## What to work on
Transcribe the data in full and exactly, omitting any pictures.

## Data segment
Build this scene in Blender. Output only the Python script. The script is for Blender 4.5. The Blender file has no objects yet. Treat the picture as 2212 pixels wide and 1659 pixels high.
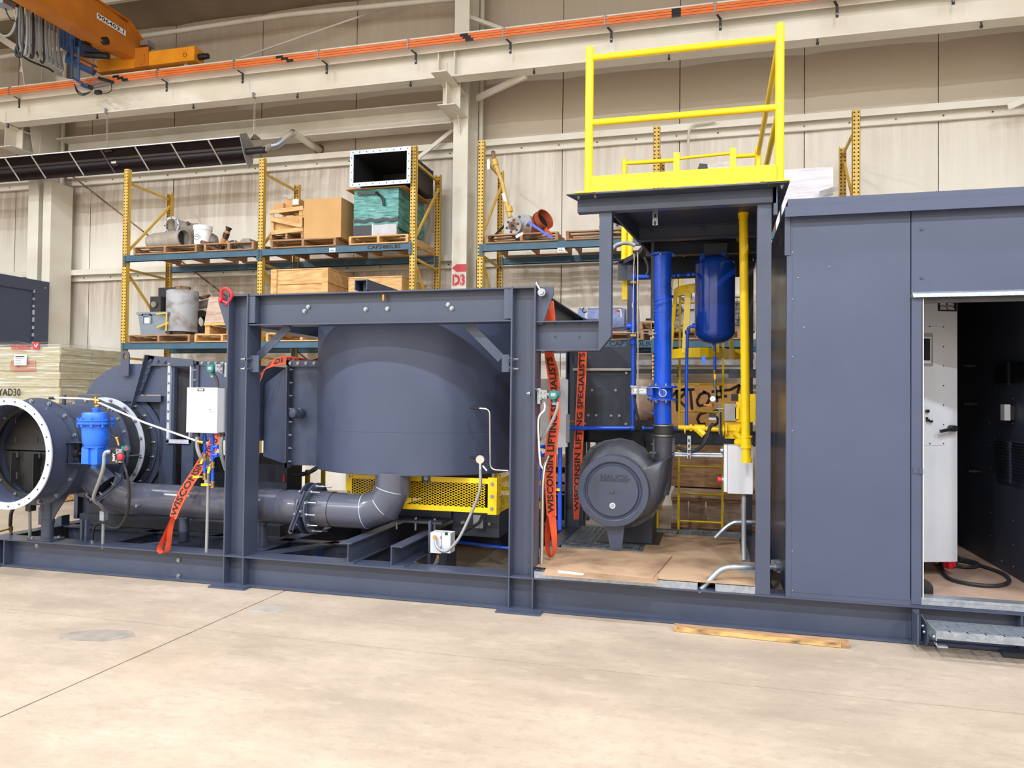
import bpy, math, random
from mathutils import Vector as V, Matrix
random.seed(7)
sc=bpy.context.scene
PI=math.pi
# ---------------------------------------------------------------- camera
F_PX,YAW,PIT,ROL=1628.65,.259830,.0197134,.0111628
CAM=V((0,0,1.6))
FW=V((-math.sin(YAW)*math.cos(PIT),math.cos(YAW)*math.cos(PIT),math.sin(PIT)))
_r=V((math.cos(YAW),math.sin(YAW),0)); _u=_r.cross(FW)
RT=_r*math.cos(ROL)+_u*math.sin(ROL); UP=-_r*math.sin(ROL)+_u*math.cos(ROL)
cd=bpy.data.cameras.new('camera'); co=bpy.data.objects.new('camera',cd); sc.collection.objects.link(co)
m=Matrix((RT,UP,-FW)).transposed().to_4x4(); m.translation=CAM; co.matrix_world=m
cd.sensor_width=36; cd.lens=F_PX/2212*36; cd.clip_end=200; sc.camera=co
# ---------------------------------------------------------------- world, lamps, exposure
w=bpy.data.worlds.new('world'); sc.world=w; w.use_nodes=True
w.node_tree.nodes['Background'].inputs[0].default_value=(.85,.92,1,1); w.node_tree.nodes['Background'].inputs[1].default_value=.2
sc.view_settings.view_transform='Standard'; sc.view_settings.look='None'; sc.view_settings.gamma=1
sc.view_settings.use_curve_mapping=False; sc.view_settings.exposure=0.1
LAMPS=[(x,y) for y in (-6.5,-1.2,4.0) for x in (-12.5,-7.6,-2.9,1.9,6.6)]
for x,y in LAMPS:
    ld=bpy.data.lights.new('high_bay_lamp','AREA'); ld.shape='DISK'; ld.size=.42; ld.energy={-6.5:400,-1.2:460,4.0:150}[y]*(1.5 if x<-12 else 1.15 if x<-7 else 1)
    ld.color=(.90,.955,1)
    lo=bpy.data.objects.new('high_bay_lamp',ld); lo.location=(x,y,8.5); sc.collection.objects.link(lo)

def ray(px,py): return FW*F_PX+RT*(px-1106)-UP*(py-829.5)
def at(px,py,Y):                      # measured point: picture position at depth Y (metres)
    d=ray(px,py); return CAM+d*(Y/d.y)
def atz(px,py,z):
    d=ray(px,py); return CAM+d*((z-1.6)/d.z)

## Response
Build this scene in Blender. Output only the Python script. The script is for Blender 4.5. The Blender file has no objects yet. Treat the picture as 2212 pixels wide and 1659 pixels high.
import bpy, math, random
from mathutils import Vector as V, Matrix
random.seed(7)
sc=bpy.context.scene
PI=math.pi
# ---------------------------------------------------------------- camera
F_PX,YAW,PIT,ROL=1628.65,.259830,.0197134,.0111628
CAM=V((0,0,1.6))
FW=V((-math.sin(YAW)*math.cos(PIT),math.cos(YAW)*math.cos(PIT),math.sin(PIT)))
_r=V((math.cos(YAW),math.sin(YAW),0)); _u=_r.cross(FW)
RT=_r*math.cos(ROL)+_u*math.sin(ROL); UP=-_r*math.sin(ROL)+_u*math.cos(ROL)
cd=bpy.data.cameras.new('camera'); co=bpy.data.objects.new('camera',cd); sc.collection.objects.link(co)
m=Matrix((RT,UP,-FW)).transposed().to_4x4(); m.translation=CAM; co.matrix_world=m
cd.sensor_width=36; cd.lens=F_PX/2212*36; cd.clip_end=200; sc.camera=co
# ---------------------------------------------------------------- world, lamps, exposure
w=bpy.data.worlds.new('world'); sc.world=w; w.use_nodes=True
w.node_tree.nodes['Background'].inputs[0].default_value=(.85,.92,1,1); w.node_tree.nodes['Background'].inputs[1].default_value=.2
sc.view_settings.view_transform='Standard'; sc.view_settings.look='None'; sc.view_settings.gamma=1
sc.view_settings.use_curve_mapping=False; sc.view_settings.exposure=0.1
LAMPS=[(x,y) for y in (-6.5,-1.2,4.0) for x in (-12.5,-7.6,-2.9,1.9,6.6)]
for x,y in LAMPS:
    ld=bpy.data.lights.new('high_bay_lamp','AREA'); ld.shape='DISK'; ld.size=.42; ld.energy={-6.5:400,-1.2:460,4.0:150}[y]*(1.5 if x<-12 else 1.15 if x<-7 else 1)
    ld.color=(.90,.955,1)
    lo=bpy.data.objects.new('high_bay_lamp',ld); lo.location=(x,y,8.5); sc.collection.objects.link(lo)

def ray(px,py): return FW*F_PX+RT*(px-1106)-UP*(py-829.5)
def at(px,py,Y):                      # measured point: picture position at depth Y (metres)
    d=ray(px,py); return CAM+d*(Y/d.y)
def atz(px,py,z):
    d=ray(px,py); return CAM+d*((z-1.6)/d.z)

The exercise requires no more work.